Two years later he went to Brussels to study with de Bériot, who
introduced him to Parisian audiences in 1829 with great success. After
de Bériot’s teaching ended in 1831, his sister-in-law, the singer,
pianist and composer Pauline Garcia, also assisted in Vieuxtemps’s
continuing musical education. After giving a series of concerts in
Germany and Austria, winning praise from Robert Schumann, who heard him
in Leipzig, he made his debut in London in 1834, where he also heard and
met Niccolò Paganini. He was anxious to perfect his technique and
broaden his musical tastes, but seems to have picked up a lot of his
skill in composition piecemeal as he embarked on the busy,
country-hopping career of a travelling virtuoso. In Vienna, where he was
the first to revive Beethoven’s Violin Concerto, he took composition
lessons from Simon Sechter, and in Paris from Antoine Reicha. The first
of his seven violin concertos dates from this time. He visited Russia
for the first time in 1837, and he toured America in 1843 and 1844. In
the latter year he married the Vienna-born pianist Josephine Eder, and
in 1846 settled for some years in St Petersburg as court violinist and
soloist in the Imperial Theatres as well as teaching violin at the
Conservatory. He left a lasting legacy there, for he had a definite
influence on the development of the Russian school of violin playing. In
1854 the leading Viennese critic Eduard Hanslick ranked Vieuxtemps
together with Joseph Joachim as the two foremost violinists in the
world. After a second American tour in 1857 with the pianist Sigismond
Thalberg, and further periods based successively in Brussels, Frankfurt
and Paris, he returned to Brussels in 1871 as professor of violin at the
Brussels Conservatoire, where his most celebrated pupil was Eugène
Ysaÿe.
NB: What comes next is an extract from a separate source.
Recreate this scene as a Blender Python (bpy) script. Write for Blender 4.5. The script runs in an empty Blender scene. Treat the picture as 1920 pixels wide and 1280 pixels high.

His career as a virtuoso was cut short by a stroke that affected
his bowing arm, but though he was acutely frustrated by his inability to
perform to his former standard, he managed to resume conducting and
teaching until 1879, when he resigned from the Conservatoire and joined
his daughter and son-in-law in Algeria. Here he completed his last two
violin concertos before his death on 6 June 1881; his body was brought
back to Belgium and he was buried with honours in his home town of
Verviers. His younger brothers Lucien Vieuxtemps (1828-1901) and Ernest
Vieuxtemps (1832-1896) were also musicians.